▶ Work to be completed
Find every line in the records below that holds the word "picture", and copy each one.
====
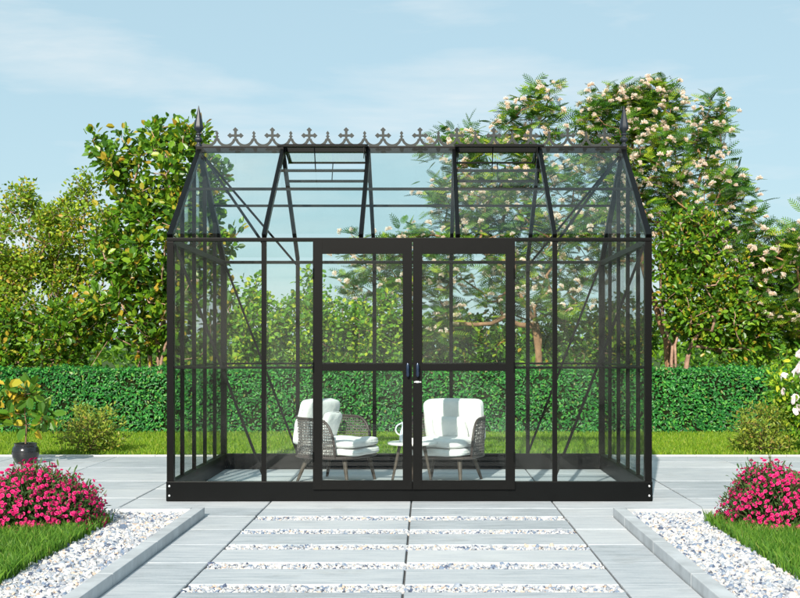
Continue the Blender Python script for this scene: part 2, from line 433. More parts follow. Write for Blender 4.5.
# slabs
def slab_rows():
    rows = []; y = 8.49+.41
    rows.append((8.49, y))
    while y < EDGE-.02: rows.append((y, min(y+.61, EDGE))); y += .61
    return rows
pv = []; pf = []; prn = []
def slab(x0, x1, y0, y1, jx=.006, jy=.003, z=0.0):
    b_ = .004; x0 += jx; x1 -= jx; y0 += jy; y1 -= jy
    o = len(pv); dz = z+random.uniform(-.0015, .0015)
    pv.extend([(x0,y0,-.03),(x1,y0,-.03),(x1,y1,-.03),(x0,y1,-.03),(x0,y0,dz-b_),(x1,y0,dz-b_),(x1,y1,dz-b_),(x0,y1,dz-b_),
               (x0+b_,y0+b_,dz),(x1-b_,y0+b_,dz),(x1-b_,y1-b_,dz),(x0+b_,y1-b_,dz)])
    r_ = random.random()
    for f in ((0,1,5,4),(1,2,6,5),(2,3,7,6),(3,0,4,7),(4,5,9,8),(5,6,10,9),(6,7,11,10),(7,4,8,11),(8,9,10,11)):
        pf.append(tuple(i+o for i in f)); prn.append(r_)
cols = [-.112+1.1*k for k in range(-12, 14)]
for (y0, y1) in slab_rows():
    for a, b_ in zip(cols[:-1], cols[1:]): slab(a, b_, y0, y1)
STRIPS = [(8.486-.612*k-.19, 8.486-.612*k) for k in range(0, 14)]
for k, (s0, s1) in enumerate(STRIPS):
    nxt = s0-.422
    for a, b_ in ((-1.212, -.112), (-.112, .988)):
        slab(a, b_, nxt, s0, .006, .002)
    slab(GX0, -1.212, nxt, s1, .006, .003); slab(.988, GX1, nxt, s1, .006, .003)
np_mesh_paving = np_mesh('paving', np.array(pv, float), np.array(pf), np.array(prn), M['paving'])
structure(np_mesh_paving)
# light edging strip along the back lawn
b = MB(); x = -14
while x < 14: b.box(x+.003, x+.997, EDGE+.004, EDGE+.09, -.05, .012); x += 1
structure(b.build('edging', M['kerb_edge'], bevel=.004))
# back lawn and two front beds
b = MB(); b.box(-16, 16, EDGE+.093, 19.5, -.05, .0)
structure(b.build('lawn', M['turf']))
KW = .085
for sg, xo, xi in ((-1, GX0, -2.12), (1, GX1, 1.88)):
    k0, k1 = (xo-KW, xo) if sg < 0 else (xo, xo+KW)
    b = MB(); y = -1.0
    while y < PB-.02: b.box(k0, k1, y+.002, min(y+1, PB)-.002, -.05, .062); y += 1
    e = 0
    for i in range(10):
        xa, xb = (k0-1*(i+1), k0-1*i) if sg < 0 else (k1+1*i, k1+1*(i+1))
        b.box(xa+.002, xb-.002, PB-KW, PB-.002, -.05, .062)
    structure(b.build('kerb', M['kerb'], bevel=.005))
    b = MB(); xa, xb = sorted((k0 if sg < 0 else k1, sg*12))
    b.box(xa, xb, -1, PB-KW, -.05, .015); structure(b.build('flower_bed', M['soil']))
    b = MB(); xa, xb = sorted((xi, sg*11.9)); b.box(xa, xb, -.99, 8.0, -.045, .03)
    structure(b.build('front_lawn', M['soil']))

# gravel ---------------------------------------------------------------
ICO_V, ICO_F = None, None
bm = bmesh.new(); bmesh.ops.create_icosphere(bm, subdivisions=1, radius=1)
ICO_V = np.array([v.co[:] for v in bm.verts]); ICO_F = np.array([[v.index for v in f.verts] for f in bm.faces]); bm.free()
def stones(areas, size, name, label, z):
    pts = []; sz = []
    for (x0, x1, y0, y1, dens) in areas:
        n = int((x1-x0)*(y1-y0)*dens)
        p = np.stack([RNG.uniform(x0, x1, n), RNG.uniform(y0, y1, n), z+RNG.random(n)*size*1.1], 1); pts.append(p)
    pos = np.concatenate(pts); n = len(pos); s = size*np.exp(RNG.normal(size=n)*.28)
    V = np.repeat(ICO_V[None], n, 0)*(1+RNG.normal(size=(n, len(ICO_V), 1))*.16)
    V *= np.stack([RNG.uniform(.8, 1.4, n), RNG.uniform(.7, 1.1, n), RNG.uniform(.5, .8, n)], 1)[:, None, :]
    x, y, zz = frames(rand_dirs(n), np.tile([0, 0, 1.], (n, 1))+RNG.normal(size=(n, 3))*.5)
    V = V*s[:, None, None]
    W = pos[:, None]+V[..., 0:1]*x[:, None]+V[..., 1:2]*y[:, None]+V[..., 2:3]*zz[:, None]
    Fq = (ICO_F[None]+(np.arange(n)*len(ICO_V))[:, None, None]).reshape(-1, 3)
    o = np_mesh(name, W.reshape(-1, 3), Fq, np.repeat(RNG.random(n), len(ICO_F)), M['gravel'])
    tag(o, label, 'gravel', None, 'stuff')
D1 = 5600
stones([(-2.16, -1.67, 5.2, 8.42, D1), (-2.16, -1.67, 0, 5.2, 700), (-4, -2.16, 8.0, 8.41, 3500)], .0125, 'gravel', 'white, blue and tan gravel bed inside the left kerb', .018)
stones([(1.43, 1.92, 5.2, 8.42, D1), (1.43, 1.92, 0, 5.2, 700), (1.92, 3.8, 8.0, 8.41, 3500)], .0125, 'gravel', 'white, blue and tan gravel bed inside the right kerb', .018)
stones([(-1.2, .98, s0+.004, s1-.006, 6500 if s1 > 5.4 else 900) for s0, s1 in STRIPS]+[(-1.25, 1.0, s0-.05, s1+.04, 36) for s0, s1 in STRIPS if s1 > 5.4], .0095, 'gravel_strips', 'bands of white gravel between the slabs of the path', -.018)

# grass ----------------------------------------------------------------
def grass(name, label, areas, h, w, reject=None):
    ps = []
    for (x0, x1, y0, y1, dens) in areas:
        n = int((x1-x0)*(y1-y0)*dens); ps.append(np.stack([RNG.uniform(x0, x1, n), RNG.uniform(y0, y1, n)], 1))
    p = np.concatenate(ps); n = len(p)
    a = RNG.random(n)*2*np.pi; hh = h*RNG.uniform(.5, 1.2, n); lean = RNG.random(n)*.7
    b_ = RNG.random(n)*2*np.pi
    sd = np.stack([np.cos(a), np.sin(a), np.zeros(n)], 1)*w*.5; ld = np.stack([np.cos(b_), np.sin(b_), np.zeros(n)], 1)
    z0 = np.full(n, .0 if p[:, 1].min() > 10 else .028)
    base = np.stack([p[:, 0], p[:, 1], z0], 1)
    mid = base+ld*(hh*lean*.3)[:, None]+np.array([0, 0, 1])*(hh*.6)[:, None]
    tip = base+ld*(hh*lean)[:, None]+np.array([0, 0, 1])*hh[:, None]
    V = np.stack([base-sd, base+sd, mid+sd*.8, tip, mid-sd*.8], 1).reshape(-1, 3)
    Fq = (np.arange(n)*5)[:, None]+np.array([0, 1, 2, 3, 4])
    tag(np_mesh(name, V, Fq, RNG.random(n), M['grass'] if h < .06 else M['grass_long']), label, 'grass', None, 'stuff')
grass('grass', 'short bright grass of the lawn strip before the clipped hedge', [(-8, 8, EDGE+.1, 16.7, 1300)], .05, .011)
grass('grass', 'long green grass beside the gravel in the left front corner', [(-3.6, -2.10, 5.0, 7.98, 9000), (-5, -2.1, 3, 5, 700)], .085, .0065)
grass('grass', 'long green grass beside the gravel in the right front corner', [(1.87, 3.3, 5.0, 7.98, 9000), (1.87, 5, 3, 5, 700)], .085, .0065)

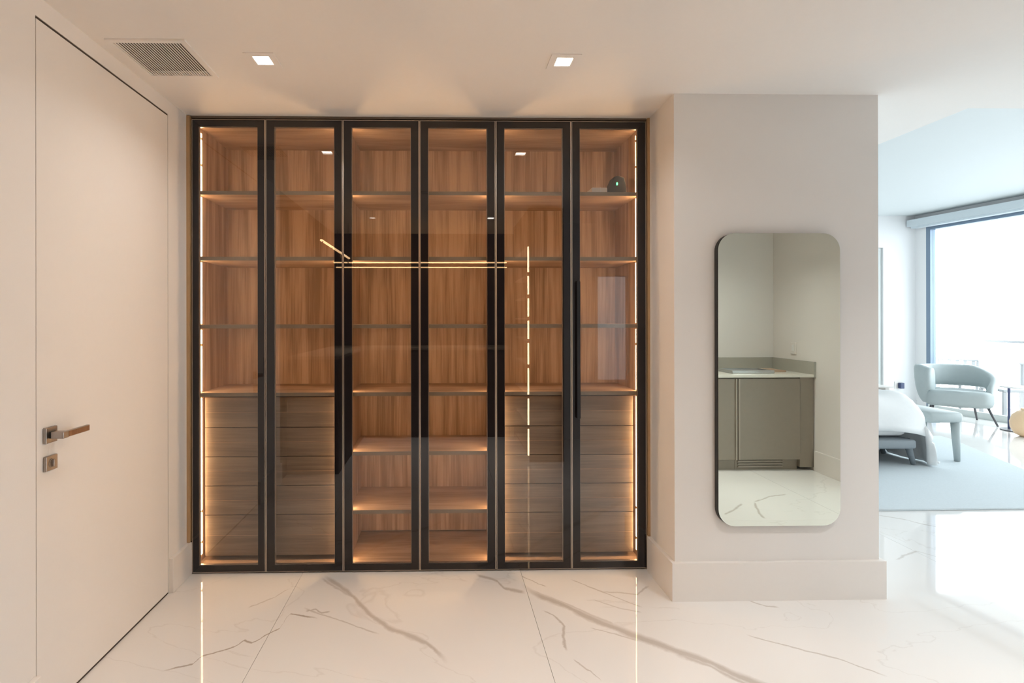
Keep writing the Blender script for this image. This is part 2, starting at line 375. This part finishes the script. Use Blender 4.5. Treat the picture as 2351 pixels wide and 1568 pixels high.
# window wall, running obliquely on the right
WA, WB = Vector((7.47, 8.0, 0)), Vector((8.44, 1.0, 0))
wd = (WB - WA).normalized(); wn_ = Vector((-wd.y, wd.x, 0))      # outward normal
if wn_.x < 0: wn_ = -wn_
WL = (WB - WA).length
def wbox(s, a0, a1, b0, b1, z0, z1):
    P = [WA + wd * a + wn_ * b for a, b in ((a0, b0), (a1, b0), (a1, b1), (a0, b1))]
    return s.prism([(p.x, p.y) for p in P], 2, z0, z1)
WH = 2.83
struct(wbox(wbox(MB(), 0, WL, 0, .15, WH, HB), -.02, .16, 0, .15, 0, WH).build('wall_window', mt_wallcool), 'white wall over the wide bedroom window')
mull = [.16, 2.3, 4.4, 6.3, WL - .06]
win = MB(); wbox(win, .16, WL, .0, .10, 0, .05); wbox(win, .16, WL, .0, .10, WH - .05, WH)
win = struct(win.build('window_1', mt_winfr), 'floor to ceiling sliding window with slim blue grey frame')
for a in mull: wbox(MB(), a, a + .06, .0, .10, .05, WH - .05).build('mullion', mt_winfr, win)
for a, b in zip(mull, mull[1:]): wbox(MB(), a + .06, b, .045, .055, .05, WH - .05).build('glass_pane', mt_clear, win)
struct(wbox(MB(), .0, WL, -.16, -.0, WH + .02, 2.955).build('trim_2', mt_valance), 'pale pelmet over the bedroom window')
wbox(MB(), .04, WL, -.13, -.03, WH - .01, WH + .02).build('blind_slot', mt_valance, bpy.data.objects['trim_2'])
struct(wbox(MB(), .22, WL - .1, -.05, -.001, 0, .09).build('baseboard_window', mt_panel))
struct(box('wall_rear_bedroom', mt_wallcool, None, (3.44, .88, 0), (8.6, 1.0, HB)))
# balcony outside
bal = struct(wbox(MB(), -1.5, WL, .16, 1.5, -.12, -.02).build('trim_3', mt_slabout), 'pale balcony slab beyond the window')
portal = bpy.data.lights.new('window_portal', 'AREA'); portal.shape = 'RECTANGLE'; portal.size = WL; portal.size_y = WH; portal.cycles.is_portal = True
po = bpy.data.objects.new('window_portal', portal); COL.objects.link(po)
pc = WA + wd * WL / 2 + wn_ * .2; po.matrix_world = Matrix((wd, wn_.cross(wd), wn_)).transposed().to_4x4() ; po.location = (pc.x, pc.y, WH / 2)

# rear of the hall and the kitchenette nook (seen in the mirror and the glass doors)
NX, NY = 3.44, -.26
struct(box('wall_nook_right', mt_wall, None, (NX, NY - .1, 0), (NX + .12, .88, H)), 'side wall of the kitchenette nook')
WX0, WX1, WZ0, WZ1 = 1.79, 2.17, .68, 1.92
struct(MB().slab([1.19, WX0, WX1, NX], [0, WZ0, WZ1, H], lambda x, z: not (WX0 < x < WX1 and WZ0 < z < WZ1), 1, NY - .1, NY).build('wall_nook', mt_wall), 'white wall behind the kitchenette')
struct(box('wall_rear', mt_walnutd, None, (-1.6, -1.1, 0), (1.3, -1.0, H)), 'dark wood wall at the rear of the hall')
struct(box('baseboard_nook', mt_white, None, (NX - .02, .35, 0), (NX, .88, .185), .002), 'white baseboard in the kitchenette nook')
w2 = MB().slab([WX0 - .02, WX0 + .015, WX1 - .015, WX1 + .02], [WZ0 - .02, WZ0 + .015, WZ1 - .015, WZ1 + .02], lambda x, z: not (WX0 + .015 < x < WX1 - .015 and WZ0 + .015 < z < WZ1 - .015), 1, NY - .06, NY + .012).build('window_2', mt_white)
struct(w2, 'small window with a pale frame behind the viewer')
box('glass_pane', glass_pane('grey_glass', (.22, .23, .23), .04), w2, (WX0 + .014, NY - .04, WZ0 + .014), (WX1 - .014, NY - .035, WZ1 - .014))

# ------------------------------------------------------------------ three wardrobe units
GAPS = [-1.384, -.9795, -.553, -.1295, .2945, .717, 1.139]
Z0, Z1 = .008, 2.505
YB = 3.33                                         # back panel
YS = 2.922                                        # shelf front
def wardrobe(idx, x0, x1, px0, px1, shelves, drawers, label):
    # x0,x1 outer carcass; px0,px1 panel inner faces
    t = thing('wardrobe_unit', label, 'wardrobe', ((x0 + x1) / 2, 3.1, 0), group=None)
    box('back_panel', mt_walnut, t, (px0, YB, .04), (px1, YB + .02, 2.49))
    box('side_panel', mt_walnut, t, (x0, 2.90, .03), (px0, YB + .02, 2.49))
    box('side_panel', mt_walnut, t, (px1, 2.90, .03), (x1, YB + .02, 2.49))
    box('top_panel', mt_shelf, t, (x0, 2.90, 2.49), (x1, YB + .02, 2.512))
    box('bottom_panel', mt_shelf, t, (x0, 2.90, .012), (x1, YB + .02, .03 if not drawers else .03))
    box('plinth', mt_alu, t, (x0, 2.895, 0), (x1, 2.91, .012))
    levels = [.04] + sorted(z for z in shelves) + [2.49]
    for z in shelves:
        s = box('shelf', mt_shelf, t, (px0 + .0005, YS + .003, z - .021), (px1 - .0005, YB - .001, z))
        box('edge_strip', mt_edge, s, (px0 + .0005, YS, z - .021), (px1 - .0005, YS + .003, z))
    # led strips in the side panels between the shelves
    cuts = sorted([.035] + [z for z in shelves] + [2.487])
    for side, xx in ((1, px0), (-1, px1)):
        sw = .006
        segs = []
        for a, b in zip(cuts, cuts[1:]):
            if drawers and b <= .99:
                continue
            lo, hi = a + .006, b - .029
            if side == (1 if idx == 0 else -1) and a > 2.1:      # retaining clips split the top run
                segs += [(lo, lo + .14), (lo + .155, lo + .29), (lo + .305, hi)]
            elif a > .96 and b < 1.4 and idx != 1:
                segs += [(lo, lo + .255), (lo + .27, hi)]
            else: segs += [(lo, hi)]
        if drawers: segs = [(.07, .13), (.145, .305), (.32, .955)] + segs
        for lo, hi in segs:
            box('led_strip', mt_led, t, (xx, 2.932, lo), (xx + side * sw, 2.956, hi), .001)
    if drawers:
        zs = [.055, .2885, .454, .620, .786, .9595]
        for a, b in zip(zs, zs[1:]):
            d = box('drawer_front', mt_drawer, t, (px0 + .022, 2.955, a + .002), (px1 - .022, 2.975, b - .002), .001)
            mid = (a + b) / 2
            box('grip_groove', mt_shelf, d, (px0 + .023, 2.9535, mid - .0015), (px1 - .023, 2.9552, mid + .0015))
        box('drawer_box', mt_walnutd, t, (px0 + .03, 2.978, .05), (px1 - .03, 3.30, .955))
    for k in (0, 1):
        i = idx * 2 + k
        a, b = GAPS[i] + .0012, GAPS[i + 1] - .0012
        l = (.036 if i == 0 else .0465); r = (.0415 if i == 0 else .046)
        bx = [a, a + .0045, a + l, b - r, b - .0045, b]; gz = [Z0, Z0 + .003, Z0 + .037, Z1 - .038, Z1 - .003, Z1]
        f = MB().slab([bx[1], bx[2], bx[3], bx[4]], [gz[1], gz[2], gz[3], gz[4]], lambda x, z: not (bx[2] < x < bx[3] and gz[2] < z < gz[3]), 1, D3, D3 + .022).build('door', mt_frame, t)
        box('glass_pane', mt_pane, f, (bx[2] - .0005, D3 + .0005, gz[2] - .0005), (bx[3] + .0005, D3 + .005, gz[3] + .0005))
        MB().slab([bx[0], bx[1], bx[4], bx[5]], [gz[0], gz[1], gz[4], gz[5]], lambda x, z: not (bx[1] < x < bx[4] and gz[1] < z < gz[4]), 1, D3 - .001, D3 + .023).build('edge_profile', mt_alu, f)
        q = .0028
        MB().slab([bx[2], bx[2] + q, bx[3] - q, bx[3]], [gz[2], gz[2] + q, gz[3] - q, gz[3]], lambda x, z: not (bx[2] + q < x < bx[3] - q and gz[2] + q < z < gz[3] - q), 1, D3 + .006, D3 + .022).build('glazing_bead', mt_alu, f)
        if i == 5:
            hb = MB().prism(rrect(.742, .760, .845, 1.615, .0088, 6), 1, 2.832, 2.842, .003, 2)
            hb.box((.746, 2.84, .90), (.756, 2.862, .92)).box((.746, 2.84, 1.54), (.756, 2.862, 1.56))
            hb.build('pull_handle', mt_black, f)['label'] = 'long black bar pull handle'
        if i == 0:
            for za, zb in ((1.105, 1.19), (.612, .692)):
                box('finger_pull', mt_black, f, (b - .014, D3 - .003, za), (b - .007, D3 + .001, zb), .001)
    return t
wardrobe(0, -1.40, -.5445, -1.376, -.5565, [2.126, 1.755, 1.372, .988], True, 'left glass fronted wardrobe unit with drawers beside the white door')
wardrobe(1, -.5445, .2955, -.5325, .279, [2.126, 1.755, 1.372, .988, .652, .321], False, 'middle glass fronted wardrobe unit with open shelves down to the floor')
wardrobe(2, .2955, 1.152, .312, 1.119, [2.126, 1.755, 1.372, .988], True, 'right glass fronted wardrobe unit with drawers and a black bar handle')
struct(box('trim_4', mt_bronze, None, (XL + .0005, 2.845, .18), (-1.3875, 2.885, 2.52)), 'bronze strip left of the wardrobe')
struct(box('trim_5', mt_bronze, None, (1.1415, 2.845, .191), (XR - .0005, 2.885, 2.52)), 'bronze strip right of the wardrobe')
struct(box('trim_6', mt_head, None, (-1.386, 2.862, 2.513), (1.1405, 2.90, 2.5245)), 'dark strip painted as the shadow over the wardrobe doors')  # shadow under the ceiling put into this strip's dark colour

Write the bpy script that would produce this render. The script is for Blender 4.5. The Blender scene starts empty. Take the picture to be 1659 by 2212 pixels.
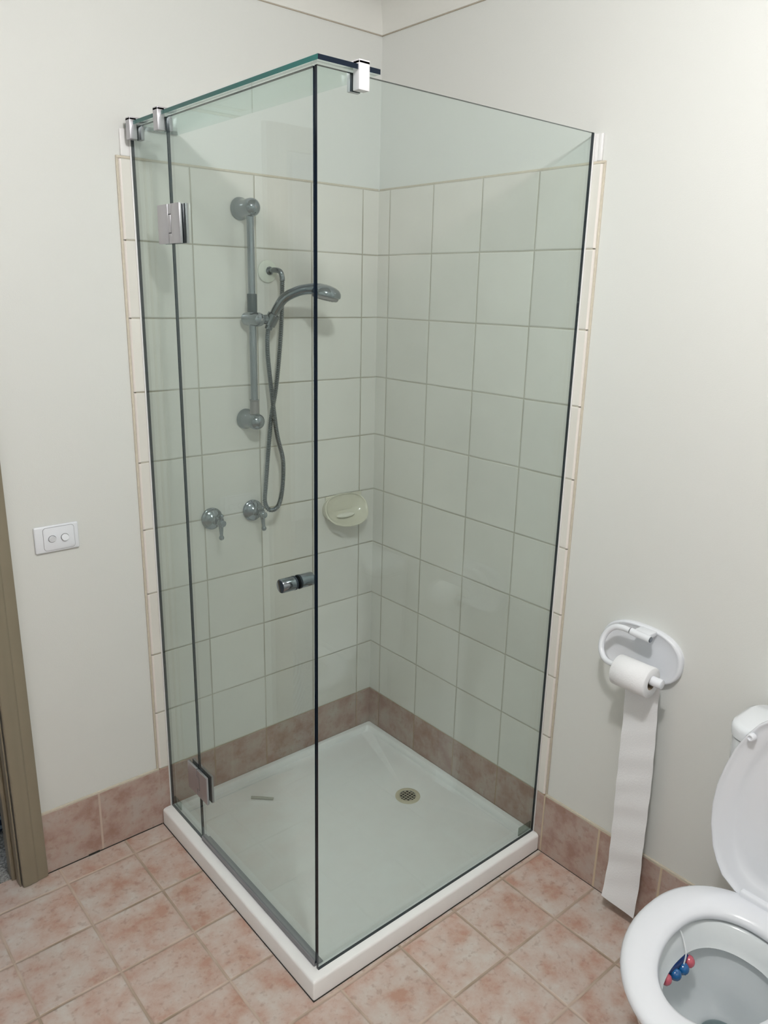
====
▶ Result of the task
Keep writing the Blender script for this image. This is part 2, starting at line 375. This part finishes the script. Use Blender 4.5. Treat the picture as 2351 pixels wide and 1568 pixels high.
Write the bpy script that would produce this render. The script is for Blender 4.5. The Blender scene starts empty. Take the picture to be 1659 by 2212 pixels.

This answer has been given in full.